MATERIAL:

* * * * * * *

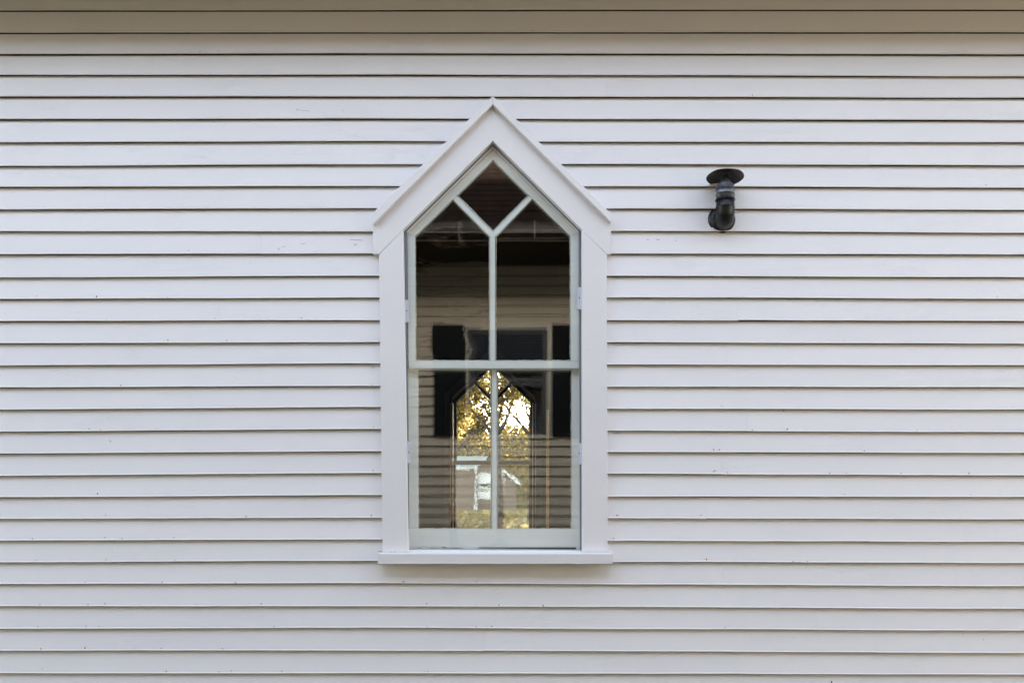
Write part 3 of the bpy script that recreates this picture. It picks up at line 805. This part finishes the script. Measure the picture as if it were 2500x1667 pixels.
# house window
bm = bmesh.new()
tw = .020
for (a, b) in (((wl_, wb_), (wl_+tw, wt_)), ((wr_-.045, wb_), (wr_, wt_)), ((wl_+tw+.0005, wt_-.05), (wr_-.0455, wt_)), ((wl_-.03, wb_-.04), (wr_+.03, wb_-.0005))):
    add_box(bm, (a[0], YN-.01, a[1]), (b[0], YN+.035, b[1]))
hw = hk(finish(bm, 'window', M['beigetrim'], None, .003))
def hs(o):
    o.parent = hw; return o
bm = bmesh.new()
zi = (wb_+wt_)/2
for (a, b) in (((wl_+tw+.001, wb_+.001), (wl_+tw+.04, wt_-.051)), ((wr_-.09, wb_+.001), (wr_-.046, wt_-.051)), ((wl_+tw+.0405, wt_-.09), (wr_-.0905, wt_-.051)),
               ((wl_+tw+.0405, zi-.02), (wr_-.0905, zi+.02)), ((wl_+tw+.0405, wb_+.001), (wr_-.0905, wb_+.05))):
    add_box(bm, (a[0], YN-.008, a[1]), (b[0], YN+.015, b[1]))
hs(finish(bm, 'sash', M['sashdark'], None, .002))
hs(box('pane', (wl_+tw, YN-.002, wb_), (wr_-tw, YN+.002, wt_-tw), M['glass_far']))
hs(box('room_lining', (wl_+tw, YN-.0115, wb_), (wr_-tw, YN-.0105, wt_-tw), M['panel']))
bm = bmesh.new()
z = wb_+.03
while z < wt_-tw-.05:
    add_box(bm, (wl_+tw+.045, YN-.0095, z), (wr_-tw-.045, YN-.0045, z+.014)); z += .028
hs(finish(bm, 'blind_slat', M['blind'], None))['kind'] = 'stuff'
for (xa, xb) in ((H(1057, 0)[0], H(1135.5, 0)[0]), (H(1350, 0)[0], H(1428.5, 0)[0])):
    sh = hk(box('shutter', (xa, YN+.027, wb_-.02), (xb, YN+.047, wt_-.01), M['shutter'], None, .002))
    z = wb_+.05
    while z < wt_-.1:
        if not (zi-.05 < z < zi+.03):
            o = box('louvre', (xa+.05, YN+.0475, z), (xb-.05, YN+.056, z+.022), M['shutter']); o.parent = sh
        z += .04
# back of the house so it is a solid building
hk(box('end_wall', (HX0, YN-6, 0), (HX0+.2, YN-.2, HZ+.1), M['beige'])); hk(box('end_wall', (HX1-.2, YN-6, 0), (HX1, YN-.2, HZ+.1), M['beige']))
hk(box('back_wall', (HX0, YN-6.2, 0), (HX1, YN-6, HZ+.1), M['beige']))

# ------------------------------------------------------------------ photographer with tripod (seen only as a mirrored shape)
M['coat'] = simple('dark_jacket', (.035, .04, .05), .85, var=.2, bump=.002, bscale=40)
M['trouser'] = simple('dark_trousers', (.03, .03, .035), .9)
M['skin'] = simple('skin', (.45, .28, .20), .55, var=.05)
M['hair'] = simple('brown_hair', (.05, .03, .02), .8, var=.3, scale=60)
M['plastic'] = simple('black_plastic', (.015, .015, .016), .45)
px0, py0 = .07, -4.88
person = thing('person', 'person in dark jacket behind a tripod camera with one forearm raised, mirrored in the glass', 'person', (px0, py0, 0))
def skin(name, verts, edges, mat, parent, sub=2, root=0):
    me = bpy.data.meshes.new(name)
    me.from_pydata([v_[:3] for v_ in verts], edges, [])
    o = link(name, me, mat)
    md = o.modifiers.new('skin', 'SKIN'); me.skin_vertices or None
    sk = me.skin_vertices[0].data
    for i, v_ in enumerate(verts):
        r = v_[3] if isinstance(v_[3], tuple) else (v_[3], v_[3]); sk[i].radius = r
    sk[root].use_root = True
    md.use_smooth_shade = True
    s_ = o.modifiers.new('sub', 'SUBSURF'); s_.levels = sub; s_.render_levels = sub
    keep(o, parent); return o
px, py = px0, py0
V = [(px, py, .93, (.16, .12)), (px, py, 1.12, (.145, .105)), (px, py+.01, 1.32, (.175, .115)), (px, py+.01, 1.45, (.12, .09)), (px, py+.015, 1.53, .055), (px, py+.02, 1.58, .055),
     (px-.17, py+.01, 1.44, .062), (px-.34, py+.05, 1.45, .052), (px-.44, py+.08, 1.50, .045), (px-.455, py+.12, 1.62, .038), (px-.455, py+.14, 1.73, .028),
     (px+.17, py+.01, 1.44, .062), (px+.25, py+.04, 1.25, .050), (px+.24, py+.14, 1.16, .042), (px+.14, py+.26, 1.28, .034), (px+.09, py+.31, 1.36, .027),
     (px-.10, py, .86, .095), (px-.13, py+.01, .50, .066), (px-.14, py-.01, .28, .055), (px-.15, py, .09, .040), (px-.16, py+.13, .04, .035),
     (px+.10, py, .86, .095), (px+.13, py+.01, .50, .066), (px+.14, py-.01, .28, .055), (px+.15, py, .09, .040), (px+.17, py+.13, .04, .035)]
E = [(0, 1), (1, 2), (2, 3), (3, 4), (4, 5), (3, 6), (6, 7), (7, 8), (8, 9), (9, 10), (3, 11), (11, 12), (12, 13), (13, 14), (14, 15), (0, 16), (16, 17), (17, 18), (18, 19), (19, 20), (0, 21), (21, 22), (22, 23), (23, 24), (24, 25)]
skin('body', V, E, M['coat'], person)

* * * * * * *

PROBLEM DESCRIPTION: Retype the whole listing exactly and leave the pictures out.

RESULT OF THE EXERCISE:
Write part 3 of the bpy script that recreates this picture. It picks up at line 805. This part finishes the script. Measure the picture as if it were 2500x1667 pixels.
# house window
bm = bmesh.new()
tw = .020
for (a, b) in (((wl_, wb_), (wl_+tw, wt_)), ((wr_-.045, wb_), (wr_, wt_)), ((wl_+tw+.0005, wt_-.05), (wr_-.0455, wt_)), ((wl_-.03, wb_-.04), (wr_+.03, wb_-.0005))):
    add_box(bm, (a[0], YN-.01, a[1]), (b[0], YN+.035, b[1]))
hw = hk(finish(bm, 'window', M['beigetrim'], None, .003))
def hs(o):
    o.parent = hw; return o
bm = bmesh.new()
zi = (wb_+wt_)/2
for (a, b) in (((wl_+tw+.001, wb_+.001), (wl_+tw+.04, wt_-.051)), ((wr_-.09, wb_+.001), (wr_-.046, wt_-.051)), ((wl_+tw+.0405, wt_-.09), (wr_-.0905, wt_-.051)),
               ((wl_+tw+.0405, zi-.02), (wr_-.0905, zi+.02)), ((wl_+tw+.0405, wb_+.001), (wr_-.0905, wb_+.05))):
    add_box(bm, (a[0], YN-.008, a[1]), (b[0], YN+.015, b[1]))
hs(finish(bm, 'sash', M['sashdark'], None, .002))
hs(box('pane', (wl_+tw, YN-.002, wb_), (wr_-tw, YN+.002, wt_-tw), M['glass_far']))
hs(box('room_lining', (wl_+tw, YN-.0115, wb_), (wr_-tw, YN-.0105, wt_-tw), M['panel']))
bm = bmesh.new()
z = wb_+.03
while z < wt_-tw-.05:
    add_box(bm, (wl_+tw+.045, YN-.0095, z), (wr_-tw-.045, YN-.0045, z+.014)); z += .028
hs(finish(bm, 'blind_slat', M['blind'], None))['kind'] = 'stuff'
for (xa, xb) in ((H(1057, 0)[0], H(1135.5, 0)[0]), (H(1350, 0)[0], H(1428.5, 0)[0])):
    sh = hk(box('shutter', (xa, YN+.027, wb_-.02), (xb, YN+.047, wt_-.01), M['shutter'], None, .002))
    z = wb_+.05
    while z < wt_-.1:
        if not (zi-.05 < z < zi+.03):
            o = box('louvre', (xa+.05, YN+.0475, z), (xb-.05, YN+.056, z+.022), M['shutter']); o.parent = sh
        z += .04
# back of the house so it is a solid building
hk(box('end_wall', (HX0, YN-6, 0), (HX0+.2, YN-.2, HZ+.1), M['beige'])); hk(box('end_wall', (HX1-.2, YN-6, 0), (HX1, YN-.2, HZ+.1), M['beige']))
hk(box('back_wall', (HX0, YN-6.2, 0), (HX1, YN-6, HZ+.1), M['beige']))

# ------------------------------------------------------------------ photographer with tripod (seen only as a mirrored shape)
M['coat'] = simple('dark_jacket', (.035, .04, .05), .85, var=.2, bump=.002, bscale=40)
M['trouser'] = simple('dark_trousers', (.03, .03, .035), .9)
M['skin'] = simple('skin', (.45, .28, .20), .55, var=.05)
M['hair'] = simple('brown_hair', (.05, .03, .02), .8, var=.3, scale=60)
M['plastic'] = simple('black_plastic', (.015, .015, .016), .45)
px0, py0 = .07, -4.88
person = thing('person', 'person in dark jacket behind a tripod camera with one forearm raised, mirrored in the glass', 'person', (px0, py0, 0))
def skin(name, verts, edges, mat, parent, sub=2, root=0):
    me = bpy.data.meshes.new(name)
    me.from_pydata([v_[:3] for v_ in verts], edges, [])
    o = link(name, me, mat)
    md = o.modifiers.new('skin', 'SKIN'); me.skin_vertices or None
    sk = me.skin_vertices[0].data
    for i, v_ in enumerate(verts):
        r = v_[3] if isinstance(v_[3], tuple) else (v_[3], v_[3]); sk[i].radius = r
    sk[root].use_root = True
    md.use_smooth_shade = True
    s_ = o.modifiers.new('sub', 'SUBSURF'); s_.levels = sub; s_.render_levels = sub
    keep(o, parent); return o
px, py = px0, py0
V = [(px, py, .93, (.16, .12)), (px, py, 1.12, (.145, .105)), (px, py+.01, 1.32, (.175, .115)), (px, py+.01, 1.45, (.12, .09)), (px, py+.015, 1.53, .055), (px, py+.02, 1.58, .055),
     (px-.17, py+.01, 1.44, .062), (px-.34, py+.05, 1.45, .052), (px-.44, py+.08, 1.50, .045), (px-.455, py+.12, 1.62, .038), (px-.455, py+.14, 1.73, .028),
     (px+.17, py+.01, 1.44, .062), (px+.25, py+.04, 1.25, .050), (px+.24, py+.14, 1.16, .042), (px+.14, py+.26, 1.28, .034), (px+.09, py+.31, 1.36, .027),
     (px-.10, py, .86, .095), (px-.13, py+.01, .50, .066), (px-.14, py-.01, .28, .055), (px-.15, py, .09, .040), (px-.16, py+.13, .04, .035),
     (px+.10, py, .86, .095), (px+.13, py+.01, .50, .066), (px+.14, py-.01, .28, .055), (px+.15, py, .09, .040), (px+.17, py+.13, .04, .035)]
E = [(0, 1), (1, 2), (2, 3), (3, 4), (4, 5), (3, 6), (6, 7), (7, 8), (8, 9), (9, 10), (3, 11), (11, 12), (12, 13), (13, 14), (14, 15), (0, 16), (16, 17), (17, 18), (18, 19), (19, 20), (0, 21), (21, 22), (22, 23), (23, 24), (24, 25)]
skin('body', V, E, M['coat'], person)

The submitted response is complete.